> [DATA IN THIS EXERCISE]
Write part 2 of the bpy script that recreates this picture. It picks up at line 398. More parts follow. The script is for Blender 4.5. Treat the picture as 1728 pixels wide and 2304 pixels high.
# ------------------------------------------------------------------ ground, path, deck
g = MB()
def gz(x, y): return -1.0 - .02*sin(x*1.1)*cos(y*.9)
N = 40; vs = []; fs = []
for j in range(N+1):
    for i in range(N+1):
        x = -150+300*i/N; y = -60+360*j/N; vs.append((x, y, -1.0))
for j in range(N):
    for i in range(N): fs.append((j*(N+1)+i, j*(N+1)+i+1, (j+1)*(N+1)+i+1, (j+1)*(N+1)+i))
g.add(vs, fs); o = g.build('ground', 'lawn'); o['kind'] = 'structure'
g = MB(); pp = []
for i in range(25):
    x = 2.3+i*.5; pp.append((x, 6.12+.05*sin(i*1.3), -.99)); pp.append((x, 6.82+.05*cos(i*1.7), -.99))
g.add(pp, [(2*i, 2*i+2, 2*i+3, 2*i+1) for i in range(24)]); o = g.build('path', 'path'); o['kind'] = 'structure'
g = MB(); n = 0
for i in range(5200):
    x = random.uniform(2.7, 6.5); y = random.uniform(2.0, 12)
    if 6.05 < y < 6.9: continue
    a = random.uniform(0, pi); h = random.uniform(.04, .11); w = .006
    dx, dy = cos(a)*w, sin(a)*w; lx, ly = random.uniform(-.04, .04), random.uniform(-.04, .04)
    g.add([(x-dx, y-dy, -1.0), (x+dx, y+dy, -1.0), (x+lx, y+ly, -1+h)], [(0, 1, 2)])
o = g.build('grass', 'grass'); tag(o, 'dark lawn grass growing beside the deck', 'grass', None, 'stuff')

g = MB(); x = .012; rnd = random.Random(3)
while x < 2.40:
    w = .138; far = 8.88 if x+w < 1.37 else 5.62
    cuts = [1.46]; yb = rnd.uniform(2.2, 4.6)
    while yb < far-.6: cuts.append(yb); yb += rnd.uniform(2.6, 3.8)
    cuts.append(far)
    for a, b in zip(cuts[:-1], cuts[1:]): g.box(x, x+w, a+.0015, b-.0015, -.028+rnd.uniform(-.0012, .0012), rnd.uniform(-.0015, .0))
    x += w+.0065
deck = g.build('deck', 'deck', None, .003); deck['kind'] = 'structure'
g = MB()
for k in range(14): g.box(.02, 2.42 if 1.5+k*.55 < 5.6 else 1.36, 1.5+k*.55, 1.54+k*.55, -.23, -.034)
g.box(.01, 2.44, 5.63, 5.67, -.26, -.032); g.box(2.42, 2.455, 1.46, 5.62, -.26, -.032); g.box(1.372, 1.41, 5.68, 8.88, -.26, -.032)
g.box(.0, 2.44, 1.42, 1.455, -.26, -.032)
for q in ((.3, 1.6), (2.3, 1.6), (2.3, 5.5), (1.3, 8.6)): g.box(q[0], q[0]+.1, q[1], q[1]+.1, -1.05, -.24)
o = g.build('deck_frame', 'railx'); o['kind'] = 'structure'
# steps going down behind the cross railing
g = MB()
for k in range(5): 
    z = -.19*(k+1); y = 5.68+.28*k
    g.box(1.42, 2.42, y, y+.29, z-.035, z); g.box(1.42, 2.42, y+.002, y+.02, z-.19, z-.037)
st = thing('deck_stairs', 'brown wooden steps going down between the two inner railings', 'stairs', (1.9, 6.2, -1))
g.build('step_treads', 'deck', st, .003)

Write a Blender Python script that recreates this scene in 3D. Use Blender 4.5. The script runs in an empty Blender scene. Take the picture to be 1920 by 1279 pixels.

> [TASK TO COMPLETE] Extract every record. Keep wording exact.

> [RESULT FOR THIS EXERCISE]
Write part 2 of the bpy script that recreates this picture. It picks up at line 398. More parts follow. The script is for Blender 4.5. Treat the picture as 1728 pixels wide and 2304 pixels high.
# ------------------------------------------------------------------ ground, path, deck
g = MB()
def gz(x, y): return -1.0 - .02*sin(x*1.1)*cos(y*.9)
N = 40; vs = []; fs = []
for j in range(N+1):
    for i in range(N+1):
        x = -150+300*i/N; y = -60+360*j/N; vs.append((x, y, -1.0))
for j in range(N):
    for i in range(N): fs.append((j*(N+1)+i, j*(N+1)+i+1, (j+1)*(N+1)+i+1, (j+1)*(N+1)+i))
g.add(vs, fs); o = g.build('ground', 'lawn'); o['kind'] = 'structure'
g = MB(); pp = []
for i in range(25):
    x = 2.3+i*.5; pp.append((x, 6.12+.05*sin(i*1.3), -.99)); pp.append((x, 6.82+.05*cos(i*1.7), -.99))
g.add(pp, [(2*i, 2*i+2, 2*i+3, 2*i+1) for i in range(24)]); o = g.build('path', 'path'); o['kind'] = 'structure'
g = MB(); n = 0
for i in range(5200):
    x = random.uniform(2.7, 6.5); y = random.uniform(2.0, 12)
    if 6.05 < y < 6.9: continue
    a = random.uniform(0, pi); h = random.uniform(.04, .11); w = .006
    dx, dy = cos(a)*w, sin(a)*w; lx, ly = random.uniform(-.04, .04), random.uniform(-.04, .04)
    g.add([(x-dx, y-dy, -1.0), (x+dx, y+dy, -1.0), (x+lx, y+ly, -1+h)], [(0, 1, 2)])
o = g.build('grass', 'grass'); tag(o, 'dark lawn grass growing beside the deck', 'grass', None, 'stuff')

g = MB(); x = .012; rnd = random.Random(3)
while x < 2.40:
    w = .138; far = 8.88 if x+w < 1.37 else 5.62
    cuts = [1.46]; yb = rnd.uniform(2.2, 4.6)
    while yb < far-.6: cuts.append(yb); yb += rnd.uniform(2.6, 3.8)
    cuts.append(far)
    for a, b in zip(cuts[:-1], cuts[1:]): g.box(x, x+w, a+.0015, b-.0015, -.028+rnd.uniform(-.0012, .0012), rnd.uniform(-.0015, .0))
    x += w+.0065
deck = g.build('deck', 'deck', None, .003); deck['kind'] = 'structure'
g = MB()
for k in range(14): g.box(.02, 2.42 if 1.5+k*.55 < 5.6 else 1.36, 1.5+k*.55, 1.54+k*.55, -.23, -.034)
g.box(.01, 2.44, 5.63, 5.67, -.26, -.032); g.box(2.42, 2.455, 1.46, 5.62, -.26, -.032); g.box(1.372, 1.41, 5.68, 8.88, -.26, -.032)
g.box(.0, 2.44, 1.42, 1.455, -.26, -.032)
for q in ((.3, 1.6), (2.3, 1.6), (2.3, 5.5), (1.3, 8.6)): g.box(q[0], q[0]+.1, q[1], q[1]+.1, -1.05, -.24)
o = g.build('deck_frame', 'railx'); o['kind'] = 'structure'
# steps going down behind the cross railing
g = MB()
for k in range(5): 
    z = -.19*(k+1); y = 5.68+.28*k
    g.box(1.42, 2.42, y, y+.29, z-.035, z); g.box(1.42, 2.42, y+.002, y+.02, z-.19, z-.037)
st = thing('deck_stairs', 'brown wooden steps going down between the two inner railings', 'stairs', (1.9, 6.2, -1))
g.build('step_treads', 'deck', st, .003)

Write a Blender Python script that recreates this scene in 3D. Use Blender 4.5. The script runs in an empty Blender scene. Take the picture to be 1920 by 1279 pixels.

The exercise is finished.